A margin account is a brokerage account that allows the customer to use leverage to purchase securities. This means the account holder can take a loan from the broker to make investments. Margin rules are federally regulated, but margin requirements and interest may vary among broker and dealers.

BREAKING DOWN Margin Account

Most brokers offer the ability to set up a margin account and give you a lot of buying power without much of any cash investment on trader's part. To understand how margin accounts can be helpful, consider an investor who bought a share of stock for $50 US Dollars (USD), whereupon the market price of the stock went up to $75 USD. If he paid cash for it, the return on his investment is 50%, which is a very respectable rate of return. However, if he paid $25 USD in cash and $25 USD in funds borrowed on margin, his return is 100%. He still has to pay back the money he borrowed, but by spreading his margin borrowing over several purchases, he will increase his profits, as long as the price of his stock goes up.

Margin Account Pros and Cons

A margin account is offered by brokerages that allow investors to borrow money to buy securities. An investor might put down 50% of the purchase price and borrow the rest from the broker. The broker charges the investor interest for the right to borrow money and uses the securities as collateral. However, in volatile markets, a broker may calculate the account value at the close and then continue to calculate calls on subsequent days on a real-time basis. A margin loan can be a valuable tool in the right circumstances, but be aware that it can magnify both profits and losses.
Once the equity of your account drops down and you get under maintenance margin threshold of your broker, they then have the right to issue a “Margin Call”. A margin call says that your broker can either sell your positions without your consent in order to get their investment back, or they may require you to deposit additional capital into your account to get you back above the maintenance margin threshold.
Buying on margin is mainly used for short-term investments because of the interest charges. Margin works well when investments are going up in value but can be crippling if the value goes down. That’s why margin accounts better suit investors knowledgeable in additional investment risks and demands.

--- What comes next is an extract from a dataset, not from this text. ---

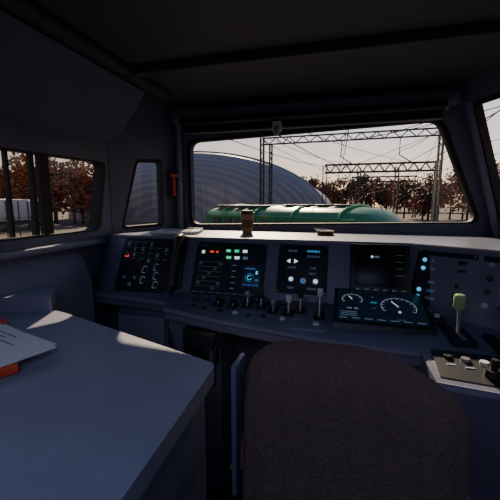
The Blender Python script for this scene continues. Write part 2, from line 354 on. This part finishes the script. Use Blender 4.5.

Federal Regulations on Margin Accounts

The Federal Reserve limits the amount which may be borrowed on margin to 50% of the value of the purchase. A margin account is necessary when selling stocks short and is usually used by people who simply want to leverage their investment, rather than people who can’t afford the full purchase price of the securities.
Besides that, margin account cannot be used for buying stocks on margin for an individual retirement account (IRA), Uniform Gift to Minor account (UGMA), a trust or other fiduciary account; these accounts require cash deposits. In addition, a margin account cannot be used when purchasing less than $2,000 in stock; buying stock in an initial public offering (IPO); buying stock trading at less than $5 per share; or for stocks trading anywhere other than the New York Stock Exchange (NYSE) or the NASDAQ National Market.
Although the use of highly leveraged margin may increase the potential for gains, traders should carefully consider the high risks and costs of using it before entering their trades.